Aim
Copy the data precisely, character for character, and leave out every picture.
++++++++
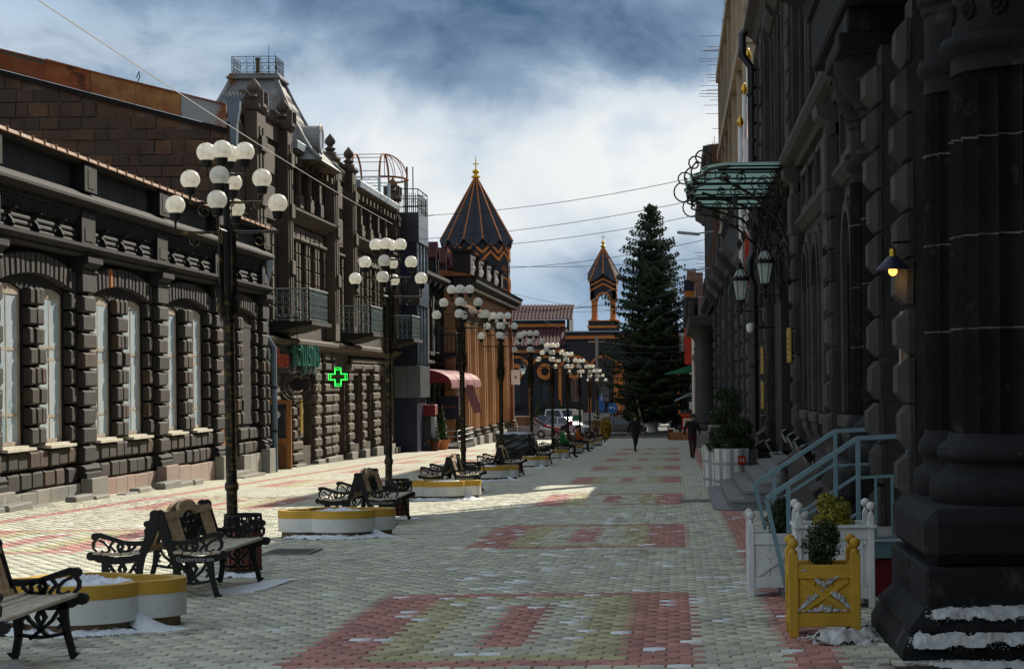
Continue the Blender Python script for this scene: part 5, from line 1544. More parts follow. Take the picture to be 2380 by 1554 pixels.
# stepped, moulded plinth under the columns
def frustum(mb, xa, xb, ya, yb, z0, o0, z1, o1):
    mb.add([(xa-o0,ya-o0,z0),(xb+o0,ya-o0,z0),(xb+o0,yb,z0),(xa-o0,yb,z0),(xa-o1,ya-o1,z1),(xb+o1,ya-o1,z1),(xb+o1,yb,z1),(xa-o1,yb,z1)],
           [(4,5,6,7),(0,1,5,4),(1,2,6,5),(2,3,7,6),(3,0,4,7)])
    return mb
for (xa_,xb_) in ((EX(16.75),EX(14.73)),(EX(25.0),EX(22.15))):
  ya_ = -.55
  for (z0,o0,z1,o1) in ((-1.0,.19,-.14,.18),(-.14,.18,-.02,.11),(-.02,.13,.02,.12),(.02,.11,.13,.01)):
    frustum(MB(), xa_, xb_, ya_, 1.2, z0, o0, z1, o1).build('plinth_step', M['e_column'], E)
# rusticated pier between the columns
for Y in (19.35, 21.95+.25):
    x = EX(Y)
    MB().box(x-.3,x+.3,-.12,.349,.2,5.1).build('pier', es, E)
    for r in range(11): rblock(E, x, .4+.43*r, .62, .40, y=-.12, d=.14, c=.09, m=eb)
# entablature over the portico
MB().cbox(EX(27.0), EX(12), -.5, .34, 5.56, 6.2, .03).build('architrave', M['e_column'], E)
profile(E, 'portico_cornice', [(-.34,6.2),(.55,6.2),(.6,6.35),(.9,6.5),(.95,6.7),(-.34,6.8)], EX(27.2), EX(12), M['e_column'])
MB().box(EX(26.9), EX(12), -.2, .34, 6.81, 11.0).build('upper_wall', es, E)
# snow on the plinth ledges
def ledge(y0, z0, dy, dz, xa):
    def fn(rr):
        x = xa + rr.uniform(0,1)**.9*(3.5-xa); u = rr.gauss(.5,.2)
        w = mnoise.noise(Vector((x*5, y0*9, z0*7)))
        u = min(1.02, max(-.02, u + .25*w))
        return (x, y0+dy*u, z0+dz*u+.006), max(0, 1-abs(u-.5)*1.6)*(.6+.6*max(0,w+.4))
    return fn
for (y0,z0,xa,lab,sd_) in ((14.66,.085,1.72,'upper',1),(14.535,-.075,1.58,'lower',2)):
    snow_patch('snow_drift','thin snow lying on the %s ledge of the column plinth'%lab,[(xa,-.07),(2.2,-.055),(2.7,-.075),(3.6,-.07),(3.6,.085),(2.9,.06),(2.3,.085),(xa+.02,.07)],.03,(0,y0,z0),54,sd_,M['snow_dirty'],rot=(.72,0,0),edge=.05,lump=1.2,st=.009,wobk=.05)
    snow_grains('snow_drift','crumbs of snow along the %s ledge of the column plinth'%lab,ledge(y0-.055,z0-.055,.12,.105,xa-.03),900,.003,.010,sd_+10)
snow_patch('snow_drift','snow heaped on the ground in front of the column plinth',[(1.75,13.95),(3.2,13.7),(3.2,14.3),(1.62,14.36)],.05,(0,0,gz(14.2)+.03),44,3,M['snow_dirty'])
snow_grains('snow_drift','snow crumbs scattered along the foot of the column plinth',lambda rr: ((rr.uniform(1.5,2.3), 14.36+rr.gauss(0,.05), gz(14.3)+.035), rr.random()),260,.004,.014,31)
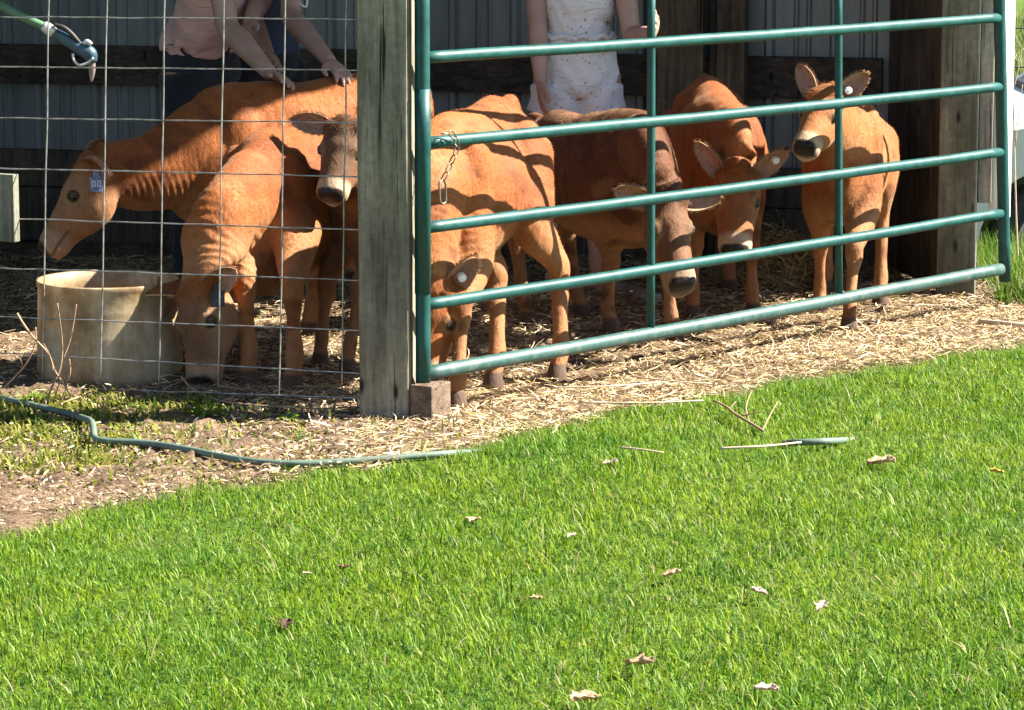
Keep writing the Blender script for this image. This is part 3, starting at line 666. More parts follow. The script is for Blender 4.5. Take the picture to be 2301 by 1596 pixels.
++++++++
Output of the exercise
Continue the Blender Python script for this scene: part 5, from line 1544. More parts follow. Take the picture to be 2380 by 1554 pixels.
# stepped, moulded plinth under the columns
def frustum(mb, xa, xb, ya, yb, z0, o0, z1, o1):
    mb.add([(xa-o0,ya-o0,z0),(xb+o0,ya-o0,z0),(xb+o0,yb,z0),(xa-o0,yb,z0),(xa-o1,ya-o1,z1),(xb+o1,ya-o1,z1),(xb+o1,yb,z1),(xa-o1,yb,z1)],
           [(4,5,6,7),(0,1,5,4),(1,2,6,5),(2,3,7,6),(3,0,4,7)])
    return mb
for (xa_,xb_) in ((EX(16.75),EX(14.73)),(EX(25.0),EX(22.15))):
  ya_ = -.55
  for (z0,o0,z1,o1) in ((-1.0,.19,-.14,.18),(-.14,.18,-.02,.11),(-.02,.13,.02,.12),(.02,.11,.13,.01)):
    frustum(MB(), xa_, xb_, ya_, 1.2, z0, o0, z1, o1).build('plinth_step', M['e_column'], E)
# rusticated pier between the columns
for Y in (19.35, 21.95+.25):
    x = EX(Y)
    MB().box(x-.3,x+.3,-.12,.349,.2,5.1).build('pier', es, E)
    for r in range(11): rblock(E, x, .4+.43*r, .62, .40, y=-.12, d=.14, c=.09, m=eb)
# entablature over the portico
MB().cbox(EX(27.0), EX(12), -.5, .34, 5.56, 6.2, .03).build('architrave', M['e_column'], E)
profile(E, 'portico_cornice', [(-.34,6.2),(.55,6.2),(.6,6.35),(.9,6.5),(.95,6.7),(-.34,6.8)], EX(27.2), EX(12), M['e_column'])
MB().box(EX(26.9), EX(12), -.2, .34, 6.81, 11.0).build('upper_wall', es, E)
# snow on the plinth ledges
def ledge(y0, z0, dy, dz, xa):
    def fn(rr):
        x = xa + rr.uniform(0,1)**.9*(3.5-xa); u = rr.gauss(.5,.2)
        w = mnoise.noise(Vector((x*5, y0*9, z0*7)))
        u = min(1.02, max(-.02, u + .25*w))
        return (x, y0+dy*u, z0+dz*u+.006), max(0, 1-abs(u-.5)*1.6)*(.6+.6*max(0,w+.4))
    return fn
for (y0,z0,xa,lab,sd_) in ((14.66,.085,1.72,'upper',1),(14.535,-.075,1.58,'lower',2)):
    snow_patch('snow_drift','thin snow lying on the %s ledge of the column plinth'%lab,[(xa,-.07),(2.2,-.055),(2.7,-.075),(3.6,-.07),(3.6,.085),(2.9,.06),(2.3,.085),(xa+.02,.07)],.03,(0,y0,z0),54,sd_,M['snow_dirty'],rot=(.72,0,0),edge=.05,lump=1.2,st=.009,wobk=.05)
    snow_grains('snow_drift','crumbs of snow along the %s ledge of the column plinth'%lab,ledge(y0-.055,z0-.055,.12,.105,xa-.03),900,.003,.010,sd_+10)
snow_patch('snow_drift','snow heaped on the ground in front of the column plinth',[(1.75,13.95),(3.2,13.7),(3.2,14.3),(1.62,14.36)],.05,(0,0,gz(14.2)+.03),44,3,M['snow_dirty'])
snow_grains('snow_drift','snow crumbs scattered along the foot of the column plinth',lambda rr: ((rr.uniform(1.5,2.3), 14.36+rr.gauss(0,.05), gz(14.3)+.035), rr.random()),260,.004,.014,31)
Keep writing the Blender script for this image. This is part 3, starting at line 666. More parts follow. The script is for Blender 4.5. Take the picture to be 2301 by 1596 pixels.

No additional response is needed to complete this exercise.